Spokój umysłu stanowi też najlepszą gwarancję dobrego zdrowia. Równoważy elementy fizyczne i zapewnia mocny sen bez tabletek. Ludzie chcą pięknie wyglądać, ale jeśli waszą twarz wykrzywia grymas złości, nie pomogą żadne maseczki i pudry. Człowiek odprężony i uśmiechnięty zawsze będzie ładniejszy i bardziej atrakcyjny.

Jeśli autentycznie staramy się pielęgnować w sobie współczucie, złość szybko przemija.
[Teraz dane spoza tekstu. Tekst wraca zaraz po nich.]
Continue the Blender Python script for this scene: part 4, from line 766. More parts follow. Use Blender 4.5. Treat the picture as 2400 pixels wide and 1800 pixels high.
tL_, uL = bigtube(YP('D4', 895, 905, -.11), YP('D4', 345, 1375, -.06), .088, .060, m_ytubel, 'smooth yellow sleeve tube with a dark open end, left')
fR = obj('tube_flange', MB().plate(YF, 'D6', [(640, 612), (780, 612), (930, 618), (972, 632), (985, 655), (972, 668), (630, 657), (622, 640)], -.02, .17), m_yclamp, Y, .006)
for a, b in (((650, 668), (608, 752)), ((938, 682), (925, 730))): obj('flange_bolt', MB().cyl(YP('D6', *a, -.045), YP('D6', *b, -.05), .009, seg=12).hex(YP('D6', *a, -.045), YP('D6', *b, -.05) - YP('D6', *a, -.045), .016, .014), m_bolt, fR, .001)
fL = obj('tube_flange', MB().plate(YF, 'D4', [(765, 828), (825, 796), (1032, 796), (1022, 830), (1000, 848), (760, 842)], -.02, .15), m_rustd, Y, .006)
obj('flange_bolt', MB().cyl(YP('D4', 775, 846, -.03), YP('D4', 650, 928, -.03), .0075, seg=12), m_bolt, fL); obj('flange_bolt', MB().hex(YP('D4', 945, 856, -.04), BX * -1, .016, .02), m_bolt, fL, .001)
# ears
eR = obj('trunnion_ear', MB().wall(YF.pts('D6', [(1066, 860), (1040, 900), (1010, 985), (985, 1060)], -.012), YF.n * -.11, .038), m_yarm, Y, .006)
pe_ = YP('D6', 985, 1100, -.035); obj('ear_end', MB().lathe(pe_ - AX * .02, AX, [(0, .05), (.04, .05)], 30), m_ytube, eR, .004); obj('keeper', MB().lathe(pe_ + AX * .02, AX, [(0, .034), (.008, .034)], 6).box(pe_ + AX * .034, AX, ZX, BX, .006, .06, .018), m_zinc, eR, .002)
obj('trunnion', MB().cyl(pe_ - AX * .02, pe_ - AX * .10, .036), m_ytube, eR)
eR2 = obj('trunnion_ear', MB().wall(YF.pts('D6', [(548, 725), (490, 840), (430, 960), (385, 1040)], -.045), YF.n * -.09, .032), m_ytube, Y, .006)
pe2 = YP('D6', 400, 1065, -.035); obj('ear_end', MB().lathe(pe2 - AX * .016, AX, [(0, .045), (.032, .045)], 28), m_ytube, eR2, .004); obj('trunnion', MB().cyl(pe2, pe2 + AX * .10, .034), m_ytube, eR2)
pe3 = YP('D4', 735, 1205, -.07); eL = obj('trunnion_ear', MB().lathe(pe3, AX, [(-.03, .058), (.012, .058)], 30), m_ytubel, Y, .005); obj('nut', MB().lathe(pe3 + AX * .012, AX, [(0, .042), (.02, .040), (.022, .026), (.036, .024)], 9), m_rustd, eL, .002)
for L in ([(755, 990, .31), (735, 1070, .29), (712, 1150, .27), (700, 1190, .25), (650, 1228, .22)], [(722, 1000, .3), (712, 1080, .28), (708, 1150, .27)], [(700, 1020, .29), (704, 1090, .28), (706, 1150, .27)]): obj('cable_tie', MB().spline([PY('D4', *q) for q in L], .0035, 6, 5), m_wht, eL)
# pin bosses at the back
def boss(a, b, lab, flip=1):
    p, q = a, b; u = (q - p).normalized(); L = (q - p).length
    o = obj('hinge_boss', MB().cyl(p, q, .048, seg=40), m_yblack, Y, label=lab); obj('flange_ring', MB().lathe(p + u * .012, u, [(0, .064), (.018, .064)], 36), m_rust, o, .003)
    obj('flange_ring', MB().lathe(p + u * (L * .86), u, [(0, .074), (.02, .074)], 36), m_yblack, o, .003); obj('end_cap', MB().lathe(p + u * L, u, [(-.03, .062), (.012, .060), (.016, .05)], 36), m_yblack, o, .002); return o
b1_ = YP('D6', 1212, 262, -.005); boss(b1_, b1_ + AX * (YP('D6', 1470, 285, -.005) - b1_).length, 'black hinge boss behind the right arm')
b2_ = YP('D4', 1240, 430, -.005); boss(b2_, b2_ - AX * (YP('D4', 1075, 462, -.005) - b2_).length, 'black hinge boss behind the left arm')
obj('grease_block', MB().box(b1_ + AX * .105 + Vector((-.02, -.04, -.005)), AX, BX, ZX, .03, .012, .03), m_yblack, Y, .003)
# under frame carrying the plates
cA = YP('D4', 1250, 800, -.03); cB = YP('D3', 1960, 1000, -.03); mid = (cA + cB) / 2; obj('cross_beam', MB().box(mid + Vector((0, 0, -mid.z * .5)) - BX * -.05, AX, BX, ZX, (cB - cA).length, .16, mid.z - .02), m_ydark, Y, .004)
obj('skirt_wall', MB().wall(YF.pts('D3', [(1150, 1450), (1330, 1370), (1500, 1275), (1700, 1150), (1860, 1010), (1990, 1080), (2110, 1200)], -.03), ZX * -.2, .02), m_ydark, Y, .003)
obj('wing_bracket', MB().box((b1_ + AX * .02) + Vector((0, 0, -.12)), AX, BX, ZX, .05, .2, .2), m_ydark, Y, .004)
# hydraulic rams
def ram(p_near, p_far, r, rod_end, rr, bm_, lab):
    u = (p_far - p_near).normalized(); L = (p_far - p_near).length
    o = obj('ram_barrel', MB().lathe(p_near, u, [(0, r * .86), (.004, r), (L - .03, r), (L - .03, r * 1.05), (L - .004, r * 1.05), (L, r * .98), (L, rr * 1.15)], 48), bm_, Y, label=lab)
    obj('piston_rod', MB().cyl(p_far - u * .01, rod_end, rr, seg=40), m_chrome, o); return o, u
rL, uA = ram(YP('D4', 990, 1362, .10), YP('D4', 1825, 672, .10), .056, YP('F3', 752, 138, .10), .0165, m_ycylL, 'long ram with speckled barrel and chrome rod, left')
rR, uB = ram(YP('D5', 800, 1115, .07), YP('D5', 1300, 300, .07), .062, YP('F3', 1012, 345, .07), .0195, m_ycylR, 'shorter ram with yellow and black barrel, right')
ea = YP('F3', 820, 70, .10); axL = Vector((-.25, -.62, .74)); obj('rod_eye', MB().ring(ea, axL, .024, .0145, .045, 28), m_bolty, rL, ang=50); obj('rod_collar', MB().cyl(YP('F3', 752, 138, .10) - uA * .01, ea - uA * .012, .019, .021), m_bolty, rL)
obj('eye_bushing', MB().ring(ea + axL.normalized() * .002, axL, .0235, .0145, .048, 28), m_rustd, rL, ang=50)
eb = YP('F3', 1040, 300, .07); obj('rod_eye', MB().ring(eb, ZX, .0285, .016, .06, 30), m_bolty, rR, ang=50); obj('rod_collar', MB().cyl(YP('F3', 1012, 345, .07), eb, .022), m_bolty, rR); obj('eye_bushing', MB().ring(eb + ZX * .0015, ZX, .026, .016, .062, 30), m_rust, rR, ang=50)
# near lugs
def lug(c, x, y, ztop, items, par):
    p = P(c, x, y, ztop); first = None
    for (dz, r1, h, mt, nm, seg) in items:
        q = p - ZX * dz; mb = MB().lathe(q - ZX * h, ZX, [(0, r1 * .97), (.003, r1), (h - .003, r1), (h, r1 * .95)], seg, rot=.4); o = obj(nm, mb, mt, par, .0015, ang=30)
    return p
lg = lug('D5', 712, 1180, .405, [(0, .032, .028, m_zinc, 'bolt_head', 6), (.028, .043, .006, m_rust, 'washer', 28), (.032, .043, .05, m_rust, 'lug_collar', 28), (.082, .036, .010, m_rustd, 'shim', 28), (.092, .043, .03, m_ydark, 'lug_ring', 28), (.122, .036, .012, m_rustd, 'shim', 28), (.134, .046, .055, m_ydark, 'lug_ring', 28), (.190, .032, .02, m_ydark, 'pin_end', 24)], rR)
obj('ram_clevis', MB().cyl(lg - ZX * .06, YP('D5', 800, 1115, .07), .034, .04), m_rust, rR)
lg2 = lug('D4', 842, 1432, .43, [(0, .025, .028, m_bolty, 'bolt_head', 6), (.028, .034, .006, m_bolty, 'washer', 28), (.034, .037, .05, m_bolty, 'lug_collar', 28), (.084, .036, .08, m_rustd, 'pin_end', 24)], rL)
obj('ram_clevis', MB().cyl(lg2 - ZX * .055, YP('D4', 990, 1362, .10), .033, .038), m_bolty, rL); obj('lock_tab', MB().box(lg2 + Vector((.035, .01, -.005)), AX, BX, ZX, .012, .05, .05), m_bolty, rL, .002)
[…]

W końcu silny układ odpornościowy sprawia, że nic nam nie będzie, nawet jeśli zetkniemy się z wirusem. Potrzebujemy szerokiej perspektywy i współczucia, które wyrabia się dzięki ćwiczeniom oraz analizowaniu współzależności wszystkich istot i zjawisk.

Każdy ma taki sam potencjał dobroci. Spójrzcie na siebie. Dostrzeżcie swoje możliwości. Potrafimy robić rzeczy złe, ale z natury jesteśmy dobrzy. Nasze życie zaczyna się od współczucia, przez co jego zalążek jest silniejszy od złości. Zobaczcie więc siebie w lepszym świetle. Będziecie przez to spokojniejsi i łatwiej uporacie się z ewentualnymi trudnościami.

Wielki indyjski mistrz Śantidewa napisał, że kiedy stajemy w obliczu problemu i widzimy, że potrafimy go rozwiązać, nie mamy powodów do niepokoju, który jest równie bezużyteczny także w sytuacji bez wyjścia. Krótko mówiąc, bierzcie rzeczy takimi, jakie są.